Task to carry out:
Using the data below, gather each line that includes the word "scene".

Raw data:
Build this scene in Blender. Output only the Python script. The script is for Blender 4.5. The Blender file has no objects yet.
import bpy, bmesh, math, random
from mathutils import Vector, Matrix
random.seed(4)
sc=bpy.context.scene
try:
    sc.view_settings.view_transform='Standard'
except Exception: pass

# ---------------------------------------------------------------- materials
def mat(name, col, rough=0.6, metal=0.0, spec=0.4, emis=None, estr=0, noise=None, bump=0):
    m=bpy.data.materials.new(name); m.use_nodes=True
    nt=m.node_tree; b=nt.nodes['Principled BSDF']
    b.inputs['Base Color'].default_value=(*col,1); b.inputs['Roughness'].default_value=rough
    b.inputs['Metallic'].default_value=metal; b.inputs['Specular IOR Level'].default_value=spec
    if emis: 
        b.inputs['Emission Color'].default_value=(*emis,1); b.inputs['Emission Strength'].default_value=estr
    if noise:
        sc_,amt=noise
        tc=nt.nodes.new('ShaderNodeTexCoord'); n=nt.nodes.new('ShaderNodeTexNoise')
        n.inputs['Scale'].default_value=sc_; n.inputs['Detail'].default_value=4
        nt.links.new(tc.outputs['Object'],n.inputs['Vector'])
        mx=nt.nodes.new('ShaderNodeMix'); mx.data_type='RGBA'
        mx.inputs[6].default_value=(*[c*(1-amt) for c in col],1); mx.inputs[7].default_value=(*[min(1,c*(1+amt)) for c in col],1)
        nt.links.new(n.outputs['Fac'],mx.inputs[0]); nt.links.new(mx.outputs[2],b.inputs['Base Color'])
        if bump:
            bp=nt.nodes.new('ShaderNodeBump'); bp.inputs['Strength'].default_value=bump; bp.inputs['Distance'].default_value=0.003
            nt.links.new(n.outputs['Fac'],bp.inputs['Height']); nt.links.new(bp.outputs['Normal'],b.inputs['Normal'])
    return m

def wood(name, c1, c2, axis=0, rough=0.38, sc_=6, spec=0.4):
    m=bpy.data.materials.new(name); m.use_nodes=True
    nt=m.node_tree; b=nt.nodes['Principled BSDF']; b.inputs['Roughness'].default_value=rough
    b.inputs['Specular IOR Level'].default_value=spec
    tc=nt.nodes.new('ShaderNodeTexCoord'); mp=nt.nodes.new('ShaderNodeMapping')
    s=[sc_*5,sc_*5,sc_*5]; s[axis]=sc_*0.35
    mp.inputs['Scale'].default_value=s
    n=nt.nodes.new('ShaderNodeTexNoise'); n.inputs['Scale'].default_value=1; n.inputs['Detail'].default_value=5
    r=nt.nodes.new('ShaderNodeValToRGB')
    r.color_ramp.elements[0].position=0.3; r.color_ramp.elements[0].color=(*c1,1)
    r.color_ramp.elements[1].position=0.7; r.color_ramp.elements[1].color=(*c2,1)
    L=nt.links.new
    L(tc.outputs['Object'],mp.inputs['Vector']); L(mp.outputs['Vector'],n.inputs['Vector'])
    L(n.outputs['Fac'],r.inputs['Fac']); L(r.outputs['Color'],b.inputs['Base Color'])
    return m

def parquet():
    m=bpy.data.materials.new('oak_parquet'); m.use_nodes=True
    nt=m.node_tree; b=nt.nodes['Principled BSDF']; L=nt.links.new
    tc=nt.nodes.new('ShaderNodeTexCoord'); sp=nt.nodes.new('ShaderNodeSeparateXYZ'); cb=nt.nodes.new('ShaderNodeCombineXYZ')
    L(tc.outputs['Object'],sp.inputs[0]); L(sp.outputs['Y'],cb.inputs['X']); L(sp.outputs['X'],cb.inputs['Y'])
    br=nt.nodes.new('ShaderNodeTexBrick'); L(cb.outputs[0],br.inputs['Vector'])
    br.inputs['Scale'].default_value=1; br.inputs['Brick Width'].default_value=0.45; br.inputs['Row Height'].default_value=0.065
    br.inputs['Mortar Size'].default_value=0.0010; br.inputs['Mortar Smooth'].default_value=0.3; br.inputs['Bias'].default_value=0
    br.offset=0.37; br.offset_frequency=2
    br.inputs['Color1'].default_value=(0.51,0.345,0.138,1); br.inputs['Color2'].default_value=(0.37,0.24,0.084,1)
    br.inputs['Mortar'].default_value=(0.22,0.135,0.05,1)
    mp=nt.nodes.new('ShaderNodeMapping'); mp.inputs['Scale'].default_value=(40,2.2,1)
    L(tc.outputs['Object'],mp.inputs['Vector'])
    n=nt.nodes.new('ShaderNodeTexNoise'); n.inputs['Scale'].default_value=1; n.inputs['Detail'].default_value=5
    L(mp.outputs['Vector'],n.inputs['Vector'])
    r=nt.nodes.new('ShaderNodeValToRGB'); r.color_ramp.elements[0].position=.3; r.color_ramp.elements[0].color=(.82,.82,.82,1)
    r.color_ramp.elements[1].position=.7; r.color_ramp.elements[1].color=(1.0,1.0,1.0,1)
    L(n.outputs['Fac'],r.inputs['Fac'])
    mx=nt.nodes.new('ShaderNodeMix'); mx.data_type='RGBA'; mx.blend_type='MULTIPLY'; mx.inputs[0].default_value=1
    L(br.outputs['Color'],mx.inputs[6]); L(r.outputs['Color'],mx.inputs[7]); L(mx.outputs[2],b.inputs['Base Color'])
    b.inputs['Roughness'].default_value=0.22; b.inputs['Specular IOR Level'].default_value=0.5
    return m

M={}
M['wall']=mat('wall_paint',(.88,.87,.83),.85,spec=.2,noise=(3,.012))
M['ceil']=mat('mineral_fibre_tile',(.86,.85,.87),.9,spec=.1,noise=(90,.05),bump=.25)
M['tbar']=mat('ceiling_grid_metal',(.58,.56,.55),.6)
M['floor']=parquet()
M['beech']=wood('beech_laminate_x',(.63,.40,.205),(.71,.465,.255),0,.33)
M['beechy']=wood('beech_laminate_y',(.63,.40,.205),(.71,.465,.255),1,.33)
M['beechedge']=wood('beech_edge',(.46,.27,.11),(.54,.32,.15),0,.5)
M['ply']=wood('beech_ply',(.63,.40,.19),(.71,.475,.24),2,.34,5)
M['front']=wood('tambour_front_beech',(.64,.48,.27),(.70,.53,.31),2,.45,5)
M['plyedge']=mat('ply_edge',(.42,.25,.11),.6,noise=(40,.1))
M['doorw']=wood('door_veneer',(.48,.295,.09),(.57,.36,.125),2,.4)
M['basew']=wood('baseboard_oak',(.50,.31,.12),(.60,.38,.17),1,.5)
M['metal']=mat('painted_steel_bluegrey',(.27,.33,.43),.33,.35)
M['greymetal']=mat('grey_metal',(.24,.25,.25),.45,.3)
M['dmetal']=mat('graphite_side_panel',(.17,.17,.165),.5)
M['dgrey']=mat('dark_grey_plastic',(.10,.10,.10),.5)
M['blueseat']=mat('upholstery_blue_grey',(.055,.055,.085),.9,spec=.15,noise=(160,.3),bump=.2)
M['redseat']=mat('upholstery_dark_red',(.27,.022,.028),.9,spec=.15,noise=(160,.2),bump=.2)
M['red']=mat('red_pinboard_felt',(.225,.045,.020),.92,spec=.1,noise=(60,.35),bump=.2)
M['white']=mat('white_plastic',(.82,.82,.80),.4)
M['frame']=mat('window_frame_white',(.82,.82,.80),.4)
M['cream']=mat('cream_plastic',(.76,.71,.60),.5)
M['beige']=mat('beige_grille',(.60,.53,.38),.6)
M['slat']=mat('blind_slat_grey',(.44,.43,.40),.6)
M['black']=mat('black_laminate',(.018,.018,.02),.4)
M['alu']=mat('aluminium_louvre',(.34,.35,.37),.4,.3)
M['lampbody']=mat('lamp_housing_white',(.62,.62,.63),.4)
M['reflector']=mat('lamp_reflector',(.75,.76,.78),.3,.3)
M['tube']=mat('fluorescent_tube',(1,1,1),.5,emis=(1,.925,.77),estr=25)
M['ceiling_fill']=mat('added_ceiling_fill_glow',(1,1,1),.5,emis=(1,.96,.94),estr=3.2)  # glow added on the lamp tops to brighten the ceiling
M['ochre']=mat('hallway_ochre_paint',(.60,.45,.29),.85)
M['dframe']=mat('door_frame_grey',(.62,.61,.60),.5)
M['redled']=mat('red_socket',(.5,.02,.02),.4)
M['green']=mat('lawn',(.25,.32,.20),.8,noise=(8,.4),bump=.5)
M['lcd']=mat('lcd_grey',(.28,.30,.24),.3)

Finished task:
Build this scene in Blender. Output only the Python script. The script is for Blender 4.5. The Blender file has no objects yet.
sc=bpy.context.scene